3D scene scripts
○ ○ ○ ○ ○
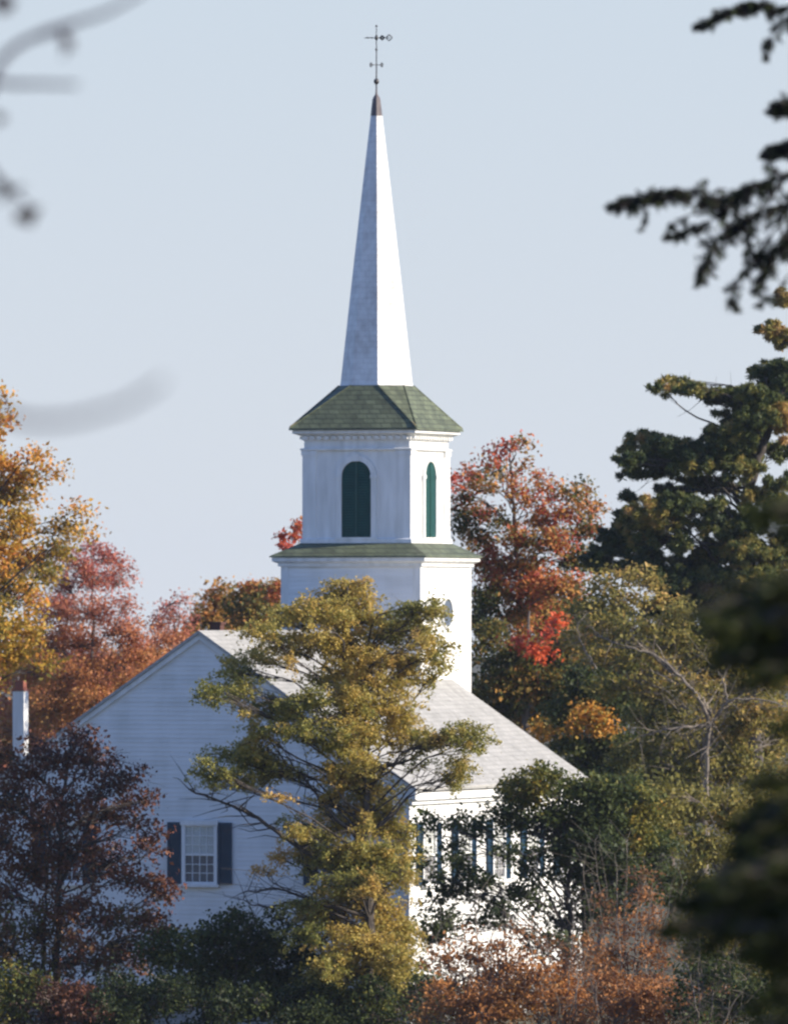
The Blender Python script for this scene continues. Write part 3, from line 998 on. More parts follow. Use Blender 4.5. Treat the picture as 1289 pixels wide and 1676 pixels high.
# --- dark maroon tree, front left
tree('plum_tree', 'dark maroon leafed tree in the shade left of the gable window', 'tree', 271,
     [(92, 1676), (94, 1520), (98, 1400), (105, 1290), (118, 1205)],
     [(122, 1205, 26, 20, 1.1, .15), (60, 1222, 34, 24, .8, .4), (15, 1235, 34, 28, .8, .45), (150, 1215, 20, 16, .8, .2), (-20, 1300, 40, 50, 1, .4), (0, 1540, 50, 50, 1.1, .6), (260, 1540, 36, 34, 1, .5), (20, 1650, 50, 36, 1.1, .7), (100, 1240, 55, 30, 1, .2), (150, 1245, 40, 32, 1.1, .15), (185, 1275, 40, 34, 1, .2), (55, 1265, 45, 40, .7, .35), (15, 1290, 40, 45, .7, .4), (225, 1270, 18, 22, .8, .15), (235, 1305, 28, 26, 1, .15),
      (110, 1310, 60, 40, 1, .3), (170, 1335, 50, 36, 1, .4), (50, 1340, 55, 45, 1, .3), (0, 1370, 40, 50, 1, .35), (215, 1350, 36, 22, .8, .25),
      (110, 1390, 60, 40, 1, .3), (50, 1420, 60, 45, 1.1, .4), (170, 1410, 55, 40, 1, .2), (245, 1390, 32, 24, .9, .3), (265, 1365, 16, 16, .7, .3), (225, 1440, 45, 32, 1, .3), (0, 1460, 40, 50, 1, .45),
      (120, 1475, 60, 40, 1, .4), (185, 1500, 50, 36, .9, .55), (60, 1515, 60, 45, 1, .6), (270, 1462, 32, 22, .9, .35), (240, 1500, 40, 30, .9, .4),
      (130, 1560, 60, 45, 1, .5), (40, 1590, 55, 50, 1, .75), (200, 1570, 55, 40, 1, .5), (90, 1640, 70, 40, 1, .7), (190, 1640, 60, 40, 1, .55)],
     L_PLUM, M_BARK, 12, leaf=0.13, per=8, dens=12, spread=0.17, r_trunk=0.17, depth=1.5, up=0.3, twig_r=0.011, limb_r=0.06,
     limbs=[([(80, 1676), (72, 1560), (78, 1420), (90, 1320)], 0.07), ([(98, 1450), (140, 1360), (165, 1290), (180, 1240)], 0.06)])

# --- dark shrubs along the bottom
tree('shrub', 'rounded dark green shrub below the shuttered gable window', 'shrub', 270, [(380, 1676), (385, 1600), (390, 1540)],
     [(390, 1515, 42, 22, 1.2, .3), (350, 1540, 45, 30, 1.2, .25), (420, 1550, 45, 34, 1.2, .3), (370, 1590, 60, 40, 1.2, .35), (440, 1605, 40, 40, 1.2, .2), (400, 1640, 70, 36, 1.2, .3), (330, 1610, 40, 40, 1.1, .4), (385, 1495, 18, 10, .7, .6)],
     L_DKGREEN, M_BARK, 13, leaf=0.13, per=15, dens=13, spread=0.18, r_trunk=0.10, depth=1.1, up=0.4)
tree('shrub', 'dark green shrub with yellow touches between the maroon tree and rounded shrub', 'shrub', 269, [(275, 1676), (275, 1600)],
     [(260, 1560, 40, 36, 1, .45), (300, 1550, 30, 30, 1, .4), (270, 1620, 50, 40, 1.1, .5), (220, 1640, 45, 30, 1, .6)],
     L_DKGREEN, M_BARK, 14, leaf=0.13, per=15, dens=12, spread=0.18, r_trunk=0.08, depth=1.0, up=0.4)
tree('shrub', 'very dark green shrub in the shade at the foot of the olive gold tree', 'shrub', 270, [(510, 1676), (510, 1620), (505, 1560)],
     [(490, 1530, 36, 26, 1, .15), (470, 1570, 45, 34, 1.2, .15), (530, 1590, 45, 36, 1.1, .2), (500, 1630, 60, 36, 1.2, .2), (590, 1650, 50, 26, 1, .25), (455, 1500, 22, 18, .8, .15)],
     L_DKGREEN, M_BARK, 15, leaf=0.13, per=15, dens=12, spread=0.18, r_trunk=0.09, depth=1.0, up=0.4)

# --- trees at the left, behind the church
tree('maple_tree', 'golden orange and green maple rising at the left edge', 'tree', 332,
     [(-40, 1500), (-38, 1100), (-30, 900), (-20, 760), (-5, 650)],
     [(8, 645, 14, 14, .8, .6), (-2, 690, 22, 18, 1, .55), (-30, 720, 40, 40, 1, .5), (-5, 765, 30, 26, 1.1, .5), (60, 748, 26, 14, .8, .55), (85, 775, 16, 10, .7, .6), (42, 785, 26, 20, 1, .4), (10, 810, 36, 30, 1.1, .45), (55, 820, 18, 14, .5, .45),
      (25, 860, 34, 26, 1.1, .45), (130, 828, 14, 16, .9, .5), (145, 865, 12, 12, .6, .5), (100, 860, 34, 12, 1, .35), (125, 880, 26, 9, .6, .4), (-10, 900, 40, 34, 1.1, .55), (35, 915, 36, 30, 1.1, .5), (80, 905, 30, 20, 1.1, .25), (85, 935, 24, 16, .9, .2),
      (15, 965, 42, 30, 1.1, .4), (55, 985, 22, 18, .8, .55), (0, 1015, 45, 32, 1.1, .3), (45, 1030, 34, 24, 1, .5), (20, 1070, 45, 30, 1, .35), (-25, 1060, 40, 50, 1, .4), (75, 1085, 26, 14, .8, .3), (-30, 1130, 24, 34, 1, .4), (-10, 1105, 18, 16, .7, .2)],
     L_GOLD, M_BARK, 21, leaf=0.17, per=11, dens=11, spread=0.26, r_trunk=0.3, depth=2.2, limb_r=0.08, tnoise=.14)
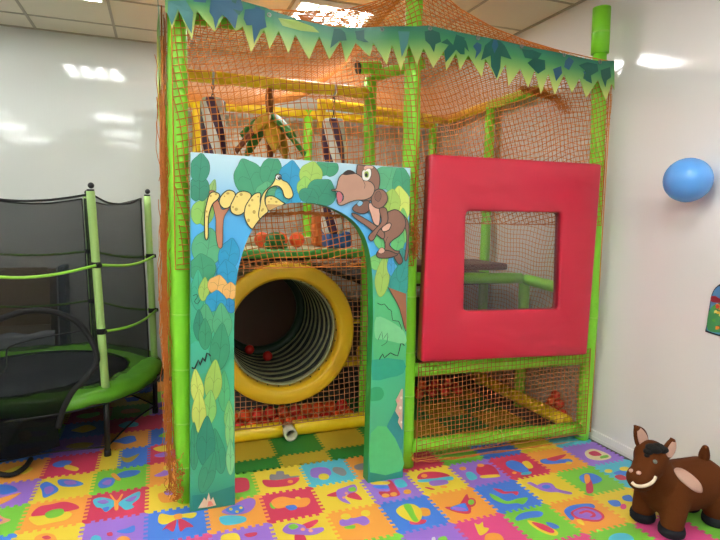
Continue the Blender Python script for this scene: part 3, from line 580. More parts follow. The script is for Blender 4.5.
# ================================================================ HANGING THINGS
m_wht = mat('white_vinyl', '#ddd6cf', .4); m_pur = mat('dark_purple_vinyl', '#42163a', .4); m_chain = mat('dark_chain', '#3a3634', .4, metal=.7)
def bag(x, y, z0, z1, ztop, label, r=.082):
    t = thing('punch_bag', label, 'punch bag', (x, y, z0), 'striped punch bags')
    b = MB(); n = 32; L = 40; b.m(m_wht); b.m(m_pur); base = 0
    rad = lambda i: r*(1 if 1 <= i <= L-1 else .8)
    for i in range(L+1):
        z = z0+(z1-z0)*i/L
        for k in range(n):
            a = 2*PI*k/n+ (z1-z)*4.2; b.v.append(Vector((x+rad(i)*math.cos(a), y+rad(i)*math.sin(a), z)))
    for i in range(L):
        for k in range(n):
            k2 = (k+1) % n; b.face([i*n+k, i*n+k2, (i+1)*n+k2, (i+1)*n+k], 1 if (k//4) % 2 else 0)
    b.face(list(range(n))[::-1], 0, False); b.face([L*n+k for k in range(n)], 0, False)
    b.build('bag_body', t, loc=(x, y, z0))
    b = MB(); k = int((ztop-z1)/.03)
    for i in range(k):
        c = Vector((x, y, z1+.015+.03*i)); a = i % 2*PI/2
        b.tube([c+Vector((.008*math.cos(q)*math.cos(a), .008*math.cos(q)*math.sin(a), .019*math.sin(q))) for q in [j*PI/4 for j in range(8)]], .0035, m_chain, 5, closed=True)
    b.build('chain', t, loc=(x, y, z1))
    b = MB(); b.tube([(x, y, ztop+.045+.0), (x, y-.047, ztop+.03), (x, y-.045, ztop-.03), (x, y, ztop-.04), (x, y+.045, ztop-.03), (x, y+.047, ztop+.03)], .008, m_wht, 6, closed=True); b.build('strap', t, loc=(x, y, ztop))
bag(.345, Y1, 1.45, 2.34, 2.475, 'purple and white striped punch bag hanging near the left post')
bag(1.175, Y1, 1.46, 2.27, 2.475, 'purple and white striped punch bag hanging above the arch opening, nearer the tall post')
pt = thing('hanging_banana_palm', 'hanging soft palm with green and mustard padded leaves above the arch', 'hanging toy', (.715, Y1, 2.43))
m_pl = mat('leaf_green_vinyl', '#2f7a2a', .42); m_mus = mat('mustard_vinyl', '#b98f1e', .42); m_brn = mat('brown_cord', '#9a5a2a', .8); m_ban = mat('brown_vinyl', '#7a3c1c', .5)
b = MB(); b.tube([(.715, Y1, 2.44), (.717, Y1, 2.36), (.72, Y1, 2.22)], [.022, .03, .02], m_brn, 8); b.tube([(.72, Y1, 2.27), (.722, Y1, 1.98)], [.035, .02], m_ban, 8); b.build('trunk_cord', pt, loc=(.715, Y1, 2.44))
for k in range(10):
    a = 2*PI*k/10+.25; mt = (m_pl, m_mus, m_ban)[k % 3] if k % 2 else (m_pl if k % 4 == 0 else m_mus)
    L = .36 if k % 2 else .29; dz = -.24 if k % 2 else -.14; b = MB(); d = Vector((math.cos(a), math.sin(a), 0)); side = Vector((-d.y, d.x, 0))
    st = Vector((.72, Y1, 2.265 if k % 2 == 0 else 2.24)); n = 12; mi = b.m(mt); base = len(b.v)
    for i in range(n+1):
        t = i/n; w = .058*math.sin(PI*min(.97, t*.9+.08))**.7; c = st+d*(L*.62*t+.02)+Vector((0, 0, dz*t**1.2))
        for q in range(8):
            an = 2*PI*q/8; b.v.append(c+side*(w*math.cos(an))+Vector((0, 0, .016*math.sin(an)))+d*(.010*math.sin(an)))
    for i in range(n):
        for q in range(8): q2 = (q+1) % 8; b.face([base+i*8+q, base+i*8+q2, base+i*8+8+q2, base+i*8+8+q], mi)
    b.face([base+q for q in range(8)][::-1], mi); b.face([base+n*8+q for q in range(8)], mi)
    o = b.build('padded_leaf', pt, loc=st, fixn=True); o['label'] = {'leaf_green_vinyl': 'green padded leaf', 'mustard_vinyl': 'mustard padded leaf', 'brown_vinyl': 'brown padded leaf'}[mt.name]
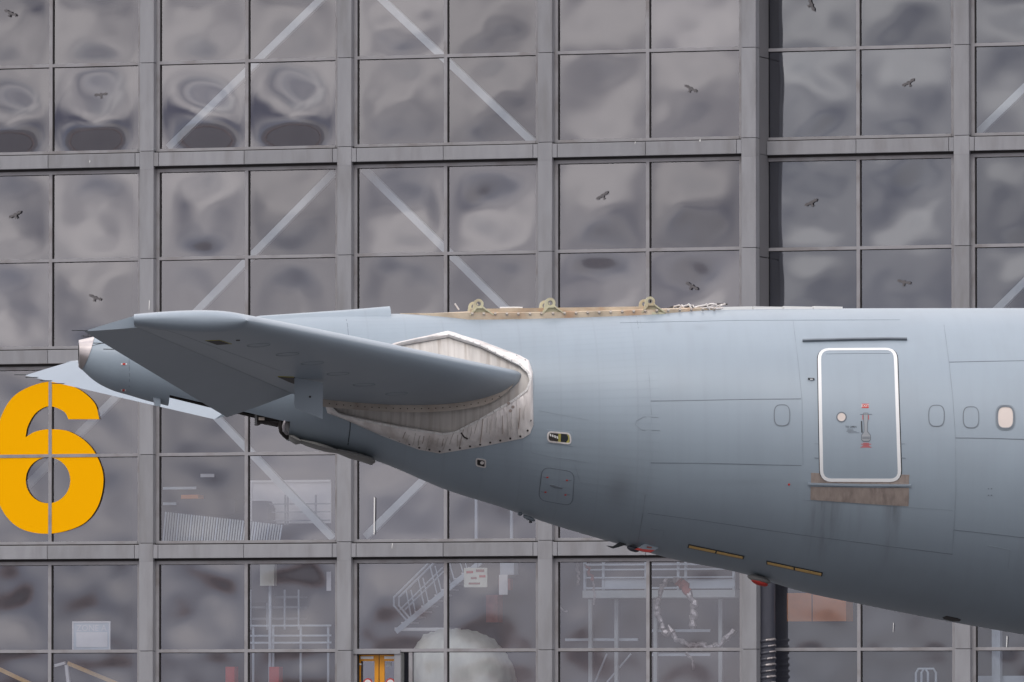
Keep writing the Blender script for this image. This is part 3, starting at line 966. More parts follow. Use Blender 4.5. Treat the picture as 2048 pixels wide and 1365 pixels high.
○ ○ ○ ○ ○
**GIVEN INSTRUCTION:**
Working from the listing above, pick out every line that has "high" and copy it.

**SOLUTION FOR THIS PROBLEM:**
The Blender Python script for this scene continues. Write part 3, from line 998 on. More parts follow. Use Blender 4.5. Treat the picture as 1289 pixels wide and 1676 pixels high.
Keep writing the Blender script for this image. This is part 3, starting at line 966. More parts follow. Use Blender 4.5. Treat the picture as 2048 pixels wide and 1365 pixels high.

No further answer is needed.